A sofa’s value is related to its age, materials, maker, rarity, condition, and style.

To find the date of an antique sofa, tags or markings are the first thing to look for. Markings may be present on any part of the furniture, but often on the bottom. They can even be on the fabric. Once you identify the manufacturer of the sofa, you will be able to identify its exact date range. A serial number is also a good way to date an antique sofa. Mass-produced or not, antique sofas will have a serial number. Just like the markings, the serial number will enable you to accurately date the furniture.

The upholstery material used on your antique sofa is directly correlated to its quality, longevity, aesthetic, and comfort. Some common materials used for antique sofas are leather, velvet, silk, wool, cotton, and chenille. Aside from the cover, the filling material on a sofa is also critical during appraisal as it helps to determine comfort.

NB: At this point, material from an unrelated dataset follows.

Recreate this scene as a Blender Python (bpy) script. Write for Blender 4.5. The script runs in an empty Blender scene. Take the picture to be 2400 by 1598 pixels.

The manufacturer of the sofa may also determine a higher price. Sofas made by these well-known furniture makers are rare and tend to fetch good prices at auction: Herman Miller, Thomas Chippendale, Matthias Lock, Henry Copland, Thomas Sheraton, John Linnell, and William Kent.

Condition is important for value. Ideally, the sofa should not have any missing parts such as legs or arms. In addition, it should not have broken embellishments or stained fabric. You should be extra careful when doing any refinishing work on your sofa. An important factor to look for when appraising a sofa is the finish. A close look can give clues about whether a finish is original or whether the previous owner has had the piece refurbished.

Different styles will also indicate different periods. There are, however, many sofas that are reproductions of older classic designs, so it is important to look for details indicating the authenticity of a piece.

Which sofas are the most expensive?

Generally, the most highly-valued sofas are pieces that have been kept in good condition and those made by famous manufacturers.

Some of the most expensive sofas sold at auction have been original pieces by famous manufacturers. Chippendale sofas from the 1600s are generally priced from $5000 and up. A 1960s Eames sofa by Herman Miller can go for thousands.

Sofas with famous previous owners are rare and valuable as well. A couch previously owned by Winston Churchill, although in poor condition, fetched £7,500 in 2009.